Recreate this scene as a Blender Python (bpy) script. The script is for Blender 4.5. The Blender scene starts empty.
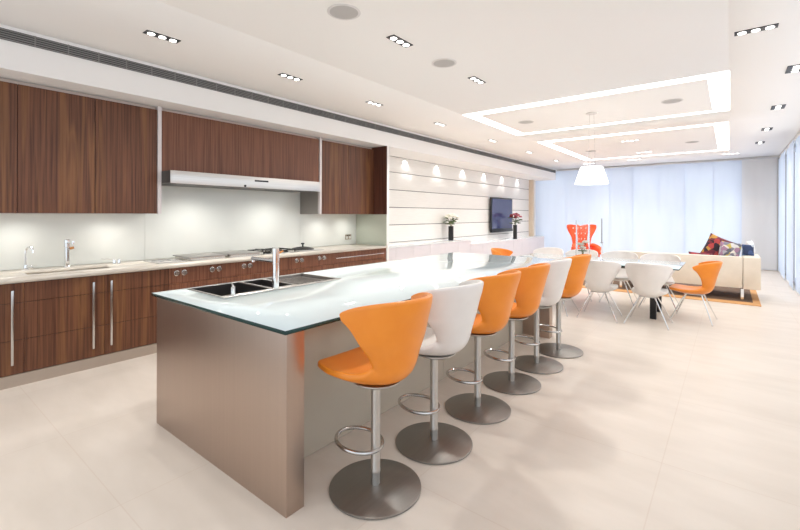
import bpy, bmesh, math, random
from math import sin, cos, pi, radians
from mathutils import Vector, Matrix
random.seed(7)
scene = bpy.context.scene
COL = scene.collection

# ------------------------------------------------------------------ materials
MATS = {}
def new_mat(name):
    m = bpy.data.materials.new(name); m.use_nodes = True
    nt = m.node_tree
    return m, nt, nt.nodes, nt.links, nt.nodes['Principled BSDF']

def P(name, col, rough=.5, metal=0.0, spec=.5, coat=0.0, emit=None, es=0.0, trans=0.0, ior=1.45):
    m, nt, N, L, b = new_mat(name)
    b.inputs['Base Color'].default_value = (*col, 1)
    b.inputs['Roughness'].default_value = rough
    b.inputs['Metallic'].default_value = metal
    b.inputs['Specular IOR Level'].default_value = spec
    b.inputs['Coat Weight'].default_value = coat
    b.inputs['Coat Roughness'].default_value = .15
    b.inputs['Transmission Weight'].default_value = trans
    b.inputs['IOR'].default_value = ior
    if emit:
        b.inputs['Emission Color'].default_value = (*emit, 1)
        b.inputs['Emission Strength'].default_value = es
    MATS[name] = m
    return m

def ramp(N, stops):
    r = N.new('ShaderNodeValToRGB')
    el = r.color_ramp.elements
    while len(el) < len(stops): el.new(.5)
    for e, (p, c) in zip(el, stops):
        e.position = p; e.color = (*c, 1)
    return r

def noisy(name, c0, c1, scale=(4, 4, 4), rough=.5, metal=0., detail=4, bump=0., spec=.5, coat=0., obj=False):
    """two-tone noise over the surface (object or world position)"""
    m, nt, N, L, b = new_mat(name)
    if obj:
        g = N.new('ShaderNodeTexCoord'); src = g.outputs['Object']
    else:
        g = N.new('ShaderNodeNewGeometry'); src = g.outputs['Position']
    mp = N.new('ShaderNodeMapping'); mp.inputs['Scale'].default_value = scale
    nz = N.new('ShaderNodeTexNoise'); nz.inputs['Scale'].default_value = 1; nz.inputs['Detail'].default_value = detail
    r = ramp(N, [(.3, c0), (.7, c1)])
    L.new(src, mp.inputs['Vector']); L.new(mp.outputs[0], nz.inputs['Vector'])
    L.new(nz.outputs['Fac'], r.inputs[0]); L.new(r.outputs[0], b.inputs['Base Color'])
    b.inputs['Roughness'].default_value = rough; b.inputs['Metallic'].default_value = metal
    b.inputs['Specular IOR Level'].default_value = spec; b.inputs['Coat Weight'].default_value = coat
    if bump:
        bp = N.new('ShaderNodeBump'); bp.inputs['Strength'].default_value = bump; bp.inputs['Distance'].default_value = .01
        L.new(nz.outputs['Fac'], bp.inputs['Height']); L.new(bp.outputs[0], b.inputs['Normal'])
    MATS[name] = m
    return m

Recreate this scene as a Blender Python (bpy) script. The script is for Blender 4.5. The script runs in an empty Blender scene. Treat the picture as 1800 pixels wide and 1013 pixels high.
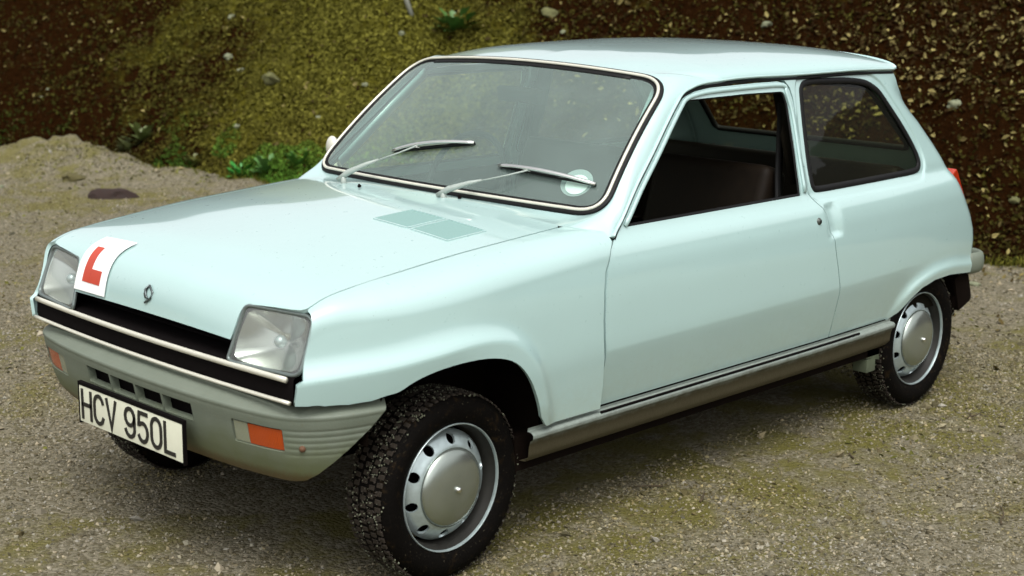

### Directions
Skip the pictures and quote each line of the entries above, from the first through the line with "COL = scene.collection", exactly as it appears.

### Answer for the task
Recreate this scene as a Blender Python (bpy) script. The script is for Blender 4.5. The Blender scene starts empty.
import bpy, bmesh, math, random
from math import sin, cos, pi, radians
from mathutils import Vector, Matrix
random.seed(7)
scene = bpy.context.scene
COL = scene.collection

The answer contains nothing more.